#### REQUEST:
Do not repeat pictures. Repeat exactly the lines of the listing below from its first line through the line with "o.scale = (1.0, 0.95, 1)".

#### SUPPLIED MATERIAL:
--------------------------------
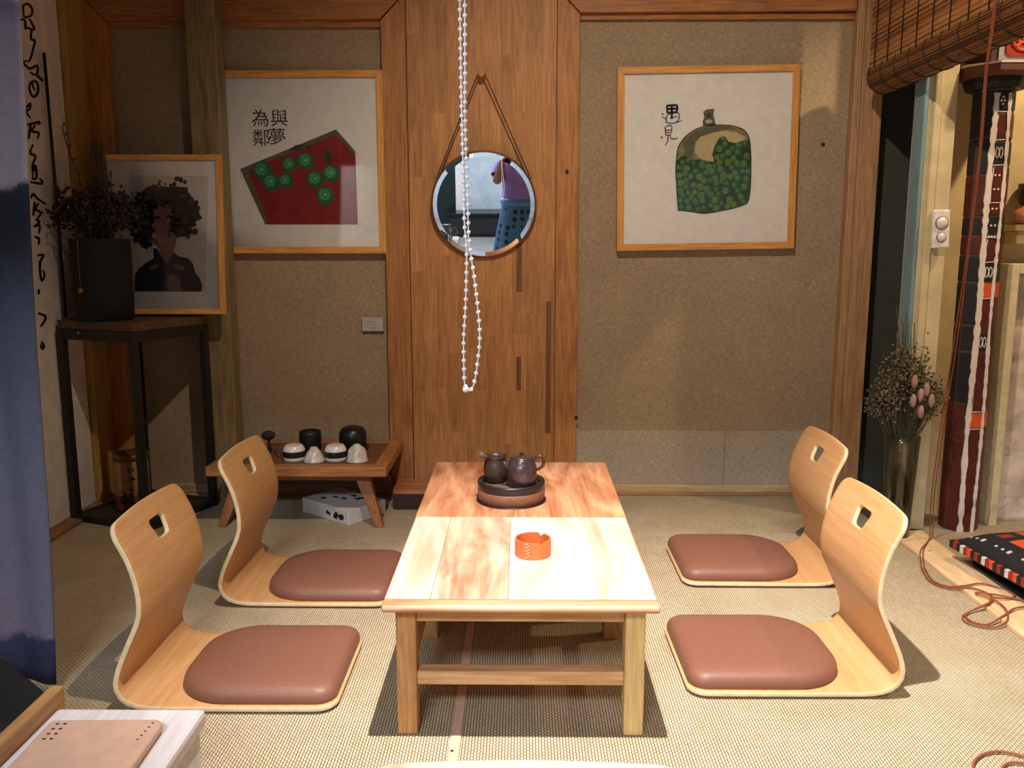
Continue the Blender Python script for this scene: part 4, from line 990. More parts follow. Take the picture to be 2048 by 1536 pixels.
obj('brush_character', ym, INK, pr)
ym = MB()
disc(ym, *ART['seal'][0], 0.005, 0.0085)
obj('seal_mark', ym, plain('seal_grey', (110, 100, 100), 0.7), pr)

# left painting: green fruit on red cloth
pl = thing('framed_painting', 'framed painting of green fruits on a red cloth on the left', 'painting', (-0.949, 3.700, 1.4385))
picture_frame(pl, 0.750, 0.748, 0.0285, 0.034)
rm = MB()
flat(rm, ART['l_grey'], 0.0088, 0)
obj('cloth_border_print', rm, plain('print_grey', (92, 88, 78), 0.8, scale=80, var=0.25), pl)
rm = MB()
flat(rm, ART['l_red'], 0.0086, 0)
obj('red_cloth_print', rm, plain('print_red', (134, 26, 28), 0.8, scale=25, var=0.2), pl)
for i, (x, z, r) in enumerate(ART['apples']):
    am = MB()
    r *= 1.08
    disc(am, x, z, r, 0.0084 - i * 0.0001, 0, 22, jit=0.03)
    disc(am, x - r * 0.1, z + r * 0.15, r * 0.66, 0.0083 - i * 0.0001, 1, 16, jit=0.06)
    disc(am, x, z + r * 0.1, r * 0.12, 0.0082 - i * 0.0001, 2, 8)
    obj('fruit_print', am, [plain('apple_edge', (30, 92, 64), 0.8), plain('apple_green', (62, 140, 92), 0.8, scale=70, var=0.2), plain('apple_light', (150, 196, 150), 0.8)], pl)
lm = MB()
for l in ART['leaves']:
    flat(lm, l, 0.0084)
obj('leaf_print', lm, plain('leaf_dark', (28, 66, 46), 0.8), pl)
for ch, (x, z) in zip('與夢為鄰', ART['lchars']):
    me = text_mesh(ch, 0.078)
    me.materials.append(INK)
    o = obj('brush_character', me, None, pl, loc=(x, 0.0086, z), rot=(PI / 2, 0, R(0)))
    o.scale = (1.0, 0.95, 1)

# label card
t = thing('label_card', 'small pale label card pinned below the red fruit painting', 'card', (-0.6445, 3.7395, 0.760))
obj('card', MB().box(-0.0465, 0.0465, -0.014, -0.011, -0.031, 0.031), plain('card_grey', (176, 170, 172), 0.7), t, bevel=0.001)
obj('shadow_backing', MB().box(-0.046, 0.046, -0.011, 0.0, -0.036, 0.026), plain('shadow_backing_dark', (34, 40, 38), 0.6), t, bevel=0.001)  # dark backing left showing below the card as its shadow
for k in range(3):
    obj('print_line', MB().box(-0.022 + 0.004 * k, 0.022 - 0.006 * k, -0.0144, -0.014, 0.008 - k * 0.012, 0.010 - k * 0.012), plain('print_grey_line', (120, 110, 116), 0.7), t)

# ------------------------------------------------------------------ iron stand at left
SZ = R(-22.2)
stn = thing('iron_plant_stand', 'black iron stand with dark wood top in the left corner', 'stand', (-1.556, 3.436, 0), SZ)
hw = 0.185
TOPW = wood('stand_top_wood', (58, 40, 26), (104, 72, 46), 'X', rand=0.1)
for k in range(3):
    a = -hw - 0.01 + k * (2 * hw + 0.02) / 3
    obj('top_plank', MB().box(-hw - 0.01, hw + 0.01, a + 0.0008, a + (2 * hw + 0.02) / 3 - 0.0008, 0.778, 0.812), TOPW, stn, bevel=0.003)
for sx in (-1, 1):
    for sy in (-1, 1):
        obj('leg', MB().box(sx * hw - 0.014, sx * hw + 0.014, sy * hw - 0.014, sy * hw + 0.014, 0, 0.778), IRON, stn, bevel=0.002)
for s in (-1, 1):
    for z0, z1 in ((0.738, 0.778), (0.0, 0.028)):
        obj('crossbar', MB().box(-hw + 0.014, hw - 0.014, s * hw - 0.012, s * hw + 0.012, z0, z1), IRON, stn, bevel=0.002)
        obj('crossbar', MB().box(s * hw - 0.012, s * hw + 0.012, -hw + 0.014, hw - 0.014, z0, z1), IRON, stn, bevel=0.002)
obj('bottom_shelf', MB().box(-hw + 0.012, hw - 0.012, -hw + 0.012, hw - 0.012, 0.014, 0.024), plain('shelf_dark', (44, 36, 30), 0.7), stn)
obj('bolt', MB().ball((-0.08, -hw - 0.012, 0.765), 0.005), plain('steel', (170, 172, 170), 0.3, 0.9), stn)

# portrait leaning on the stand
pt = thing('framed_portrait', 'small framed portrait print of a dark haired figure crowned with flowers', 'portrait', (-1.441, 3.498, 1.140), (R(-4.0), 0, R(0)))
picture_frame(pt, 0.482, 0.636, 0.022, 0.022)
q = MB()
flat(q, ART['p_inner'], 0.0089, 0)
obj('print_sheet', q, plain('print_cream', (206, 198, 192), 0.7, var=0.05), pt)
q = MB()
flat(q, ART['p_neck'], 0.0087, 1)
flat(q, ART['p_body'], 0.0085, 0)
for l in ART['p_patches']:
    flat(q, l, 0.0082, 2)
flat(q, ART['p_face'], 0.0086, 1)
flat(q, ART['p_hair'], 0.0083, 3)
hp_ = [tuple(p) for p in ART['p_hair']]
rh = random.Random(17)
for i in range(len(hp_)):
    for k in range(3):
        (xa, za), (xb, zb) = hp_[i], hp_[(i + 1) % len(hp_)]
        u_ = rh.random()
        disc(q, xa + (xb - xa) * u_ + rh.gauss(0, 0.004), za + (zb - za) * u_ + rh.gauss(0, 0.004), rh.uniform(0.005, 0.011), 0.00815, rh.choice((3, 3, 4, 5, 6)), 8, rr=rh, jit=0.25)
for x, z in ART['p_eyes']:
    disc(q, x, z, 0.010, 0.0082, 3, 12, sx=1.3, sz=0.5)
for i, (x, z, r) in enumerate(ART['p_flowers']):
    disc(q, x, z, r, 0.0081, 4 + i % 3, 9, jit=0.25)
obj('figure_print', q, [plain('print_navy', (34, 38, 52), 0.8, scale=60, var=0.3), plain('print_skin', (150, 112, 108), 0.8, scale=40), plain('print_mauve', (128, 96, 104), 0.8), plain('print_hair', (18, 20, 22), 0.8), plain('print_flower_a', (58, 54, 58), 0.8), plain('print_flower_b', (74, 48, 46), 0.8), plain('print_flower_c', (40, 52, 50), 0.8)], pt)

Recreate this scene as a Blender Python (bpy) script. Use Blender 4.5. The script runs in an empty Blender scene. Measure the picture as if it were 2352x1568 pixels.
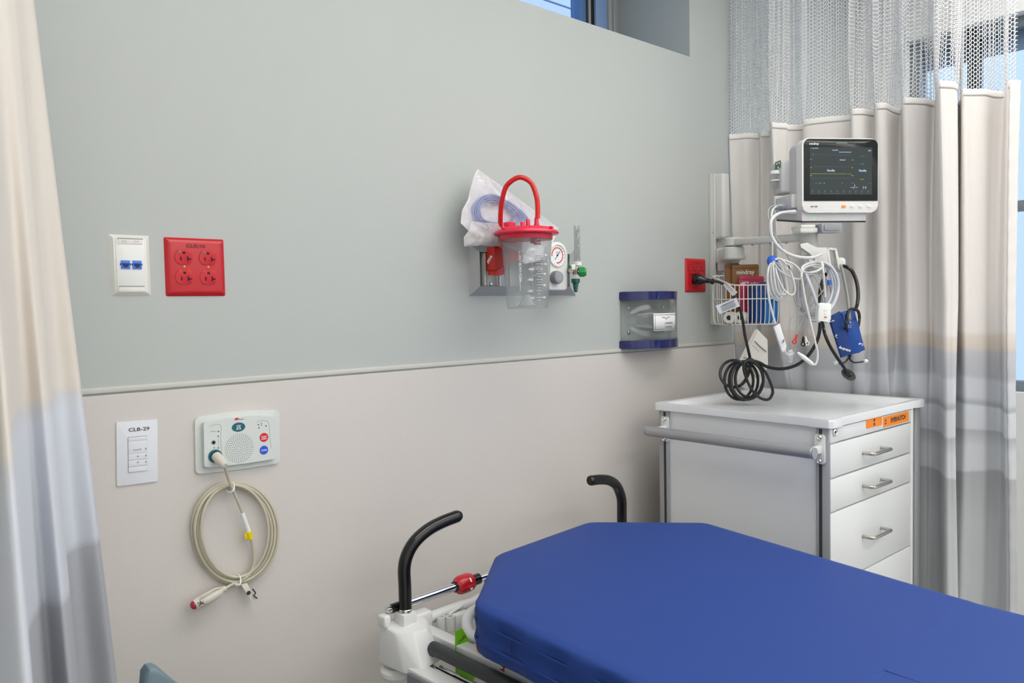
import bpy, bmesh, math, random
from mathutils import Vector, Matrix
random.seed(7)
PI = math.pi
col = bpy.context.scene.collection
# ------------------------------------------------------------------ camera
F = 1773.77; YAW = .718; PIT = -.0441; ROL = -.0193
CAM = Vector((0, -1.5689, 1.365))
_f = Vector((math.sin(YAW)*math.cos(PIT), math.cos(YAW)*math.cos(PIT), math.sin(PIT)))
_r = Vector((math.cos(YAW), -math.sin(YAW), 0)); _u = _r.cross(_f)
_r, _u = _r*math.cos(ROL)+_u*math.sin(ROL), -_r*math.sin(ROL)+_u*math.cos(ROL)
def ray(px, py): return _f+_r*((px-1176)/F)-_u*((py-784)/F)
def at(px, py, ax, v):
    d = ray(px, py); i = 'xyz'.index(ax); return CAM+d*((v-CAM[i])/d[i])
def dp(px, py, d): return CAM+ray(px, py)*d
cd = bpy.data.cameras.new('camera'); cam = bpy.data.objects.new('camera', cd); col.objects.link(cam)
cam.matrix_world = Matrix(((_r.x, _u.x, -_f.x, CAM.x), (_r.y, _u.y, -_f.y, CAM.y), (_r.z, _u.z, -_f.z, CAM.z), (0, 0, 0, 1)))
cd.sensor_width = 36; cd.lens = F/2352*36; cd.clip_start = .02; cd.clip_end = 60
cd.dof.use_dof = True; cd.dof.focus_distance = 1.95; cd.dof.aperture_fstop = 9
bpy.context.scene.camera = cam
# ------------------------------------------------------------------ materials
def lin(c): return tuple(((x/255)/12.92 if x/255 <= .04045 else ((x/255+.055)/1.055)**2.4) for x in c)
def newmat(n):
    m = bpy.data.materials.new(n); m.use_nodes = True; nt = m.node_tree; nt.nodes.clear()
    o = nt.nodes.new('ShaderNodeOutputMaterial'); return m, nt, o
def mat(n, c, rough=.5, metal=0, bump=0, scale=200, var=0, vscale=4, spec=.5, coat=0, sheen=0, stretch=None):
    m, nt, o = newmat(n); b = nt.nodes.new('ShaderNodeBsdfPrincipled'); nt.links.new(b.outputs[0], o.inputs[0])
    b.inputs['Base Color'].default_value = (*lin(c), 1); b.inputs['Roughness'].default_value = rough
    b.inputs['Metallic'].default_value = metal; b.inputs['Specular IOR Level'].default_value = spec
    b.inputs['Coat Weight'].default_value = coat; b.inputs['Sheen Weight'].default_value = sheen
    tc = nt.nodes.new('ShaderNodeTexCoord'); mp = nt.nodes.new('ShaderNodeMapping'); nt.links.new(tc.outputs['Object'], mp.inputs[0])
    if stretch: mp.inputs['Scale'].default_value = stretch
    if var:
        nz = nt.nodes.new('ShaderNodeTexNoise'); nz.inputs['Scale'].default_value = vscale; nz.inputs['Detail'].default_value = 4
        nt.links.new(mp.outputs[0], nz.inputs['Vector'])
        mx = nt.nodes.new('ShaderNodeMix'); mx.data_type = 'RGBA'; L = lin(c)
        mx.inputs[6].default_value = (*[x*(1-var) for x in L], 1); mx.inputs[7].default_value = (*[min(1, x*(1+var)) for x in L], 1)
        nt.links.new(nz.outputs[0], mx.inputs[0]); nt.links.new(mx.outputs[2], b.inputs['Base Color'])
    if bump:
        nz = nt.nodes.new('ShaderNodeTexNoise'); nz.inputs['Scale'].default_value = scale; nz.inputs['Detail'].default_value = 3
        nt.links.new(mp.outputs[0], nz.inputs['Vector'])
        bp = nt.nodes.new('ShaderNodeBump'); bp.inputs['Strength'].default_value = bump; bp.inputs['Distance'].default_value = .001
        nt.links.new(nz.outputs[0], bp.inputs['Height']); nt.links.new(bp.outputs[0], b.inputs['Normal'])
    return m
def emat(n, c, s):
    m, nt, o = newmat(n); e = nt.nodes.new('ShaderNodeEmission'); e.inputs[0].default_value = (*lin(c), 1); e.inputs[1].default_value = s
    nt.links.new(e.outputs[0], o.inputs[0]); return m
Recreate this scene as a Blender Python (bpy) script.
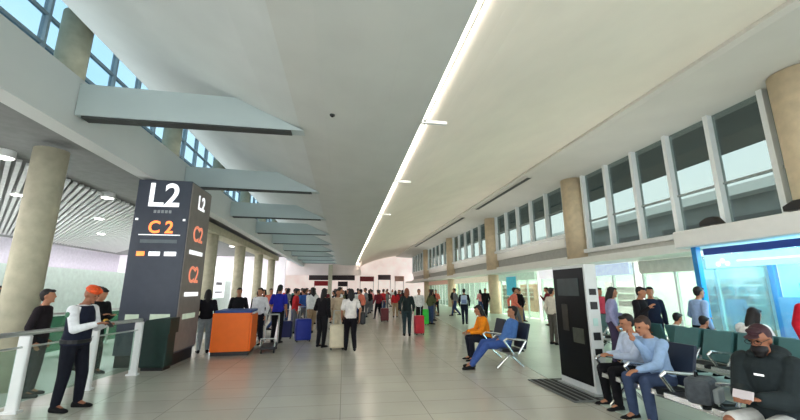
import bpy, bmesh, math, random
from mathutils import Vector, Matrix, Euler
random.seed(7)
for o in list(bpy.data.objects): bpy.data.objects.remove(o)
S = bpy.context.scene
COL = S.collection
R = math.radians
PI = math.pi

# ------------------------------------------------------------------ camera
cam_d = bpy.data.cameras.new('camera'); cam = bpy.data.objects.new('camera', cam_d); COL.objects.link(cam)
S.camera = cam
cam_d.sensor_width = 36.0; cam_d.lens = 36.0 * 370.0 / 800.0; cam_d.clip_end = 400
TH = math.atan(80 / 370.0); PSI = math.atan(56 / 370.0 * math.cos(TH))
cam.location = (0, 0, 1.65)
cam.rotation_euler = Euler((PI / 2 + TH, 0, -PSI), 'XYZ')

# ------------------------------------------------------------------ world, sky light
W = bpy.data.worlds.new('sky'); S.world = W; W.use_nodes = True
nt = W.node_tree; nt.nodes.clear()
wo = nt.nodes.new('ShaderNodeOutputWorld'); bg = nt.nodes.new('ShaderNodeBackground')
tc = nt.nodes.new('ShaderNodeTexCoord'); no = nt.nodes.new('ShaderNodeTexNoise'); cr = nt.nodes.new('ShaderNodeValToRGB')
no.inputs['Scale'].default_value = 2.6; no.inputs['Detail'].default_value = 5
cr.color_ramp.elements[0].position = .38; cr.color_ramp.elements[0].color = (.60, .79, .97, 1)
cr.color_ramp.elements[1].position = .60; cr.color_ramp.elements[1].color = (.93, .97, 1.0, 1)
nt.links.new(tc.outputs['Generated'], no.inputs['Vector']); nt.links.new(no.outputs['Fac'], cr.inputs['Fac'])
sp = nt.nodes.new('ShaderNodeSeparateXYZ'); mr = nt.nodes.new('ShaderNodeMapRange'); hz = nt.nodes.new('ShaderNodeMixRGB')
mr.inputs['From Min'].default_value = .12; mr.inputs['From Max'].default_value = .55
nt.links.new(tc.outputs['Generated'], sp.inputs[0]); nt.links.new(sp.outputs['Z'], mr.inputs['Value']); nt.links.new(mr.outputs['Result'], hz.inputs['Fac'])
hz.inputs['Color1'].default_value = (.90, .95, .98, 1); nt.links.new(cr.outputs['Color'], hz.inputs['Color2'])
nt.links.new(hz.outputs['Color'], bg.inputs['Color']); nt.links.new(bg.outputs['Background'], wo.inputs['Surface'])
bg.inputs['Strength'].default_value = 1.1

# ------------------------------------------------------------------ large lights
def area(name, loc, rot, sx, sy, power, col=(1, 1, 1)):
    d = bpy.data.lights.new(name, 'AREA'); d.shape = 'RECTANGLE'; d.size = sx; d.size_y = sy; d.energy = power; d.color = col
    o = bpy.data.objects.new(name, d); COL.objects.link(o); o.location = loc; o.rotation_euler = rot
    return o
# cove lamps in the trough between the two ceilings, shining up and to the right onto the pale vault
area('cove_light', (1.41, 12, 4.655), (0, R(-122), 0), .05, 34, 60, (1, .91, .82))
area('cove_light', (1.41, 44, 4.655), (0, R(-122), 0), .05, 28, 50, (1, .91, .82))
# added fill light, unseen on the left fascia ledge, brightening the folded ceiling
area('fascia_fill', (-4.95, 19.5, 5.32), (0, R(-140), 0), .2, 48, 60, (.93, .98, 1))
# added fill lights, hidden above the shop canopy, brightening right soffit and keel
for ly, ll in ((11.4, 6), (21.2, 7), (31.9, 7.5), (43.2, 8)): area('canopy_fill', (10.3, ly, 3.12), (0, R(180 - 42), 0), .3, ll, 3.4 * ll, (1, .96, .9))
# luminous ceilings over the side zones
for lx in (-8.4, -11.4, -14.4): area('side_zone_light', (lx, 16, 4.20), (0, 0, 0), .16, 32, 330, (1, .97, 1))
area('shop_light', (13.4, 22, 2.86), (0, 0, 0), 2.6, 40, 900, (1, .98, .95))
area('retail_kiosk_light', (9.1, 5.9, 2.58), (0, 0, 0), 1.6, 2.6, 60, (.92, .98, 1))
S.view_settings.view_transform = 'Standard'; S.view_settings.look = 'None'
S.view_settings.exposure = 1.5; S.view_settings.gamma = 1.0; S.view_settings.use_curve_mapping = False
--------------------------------
#### THE RESULT:
Continue the Blender Python script for this scene: part 4, from line 990. More parts follow. Take the picture to be 2048 by 1536 pixels.
obj('brush_character', ym, INK, pr)
ym = MB()
disc(ym, *ART['seal'][0], 0.005, 0.0085)
obj('seal_mark', ym, plain('seal_grey', (110, 100, 100), 0.7), pr)

# left painting: green fruit on red cloth
pl = thing('framed_painting', 'framed painting of green fruits on a red cloth on the left', 'painting', (-0.949, 3.700, 1.4385))
picture_frame(pl, 0.750, 0.748, 0.0285, 0.034)
rm = MB()
flat(rm, ART['l_grey'], 0.0088, 0)
obj('cloth_border_print', rm, plain('print_grey', (92, 88, 78), 0.8, scale=80, var=0.25), pl)
rm = MB()
flat(rm, ART['l_red'], 0.0086, 0)
obj('red_cloth_print', rm, plain('print_red', (134, 26, 28), 0.8, scale=25, var=0.2), pl)
for i, (x, z, r) in enumerate(ART['apples']):
    am = MB()
    r *= 1.08
    disc(am, x, z, r, 0.0084 - i * 0.0001, 0, 22, jit=0.03)
    disc(am, x - r * 0.1, z + r * 0.15, r * 0.66, 0.0083 - i * 0.0001, 1, 16, jit=0.06)
    disc(am, x, z + r * 0.1, r * 0.12, 0.0082 - i * 0.0001, 2, 8)
    obj('fruit_print', am, [plain('apple_edge', (30, 92, 64), 0.8), plain('apple_green', (62, 140, 92), 0.8, scale=70, var=0.2), plain('apple_light', (150, 196, 150), 0.8)], pl)
lm = MB()
for l in ART['leaves']:
    flat(lm, l, 0.0084)
obj('leaf_print', lm, plain('leaf_dark', (28, 66, 46), 0.8), pl)
for ch, (x, z) in zip('與夢為鄰', ART['lchars']):
    me = text_mesh(ch, 0.078)
    me.materials.append(INK)
    o = obj('brush_character', me, None, pl, loc=(x, 0.0086, z), rot=(PI / 2, 0, R(0)))
    o.scale = (1.0, 0.95, 1)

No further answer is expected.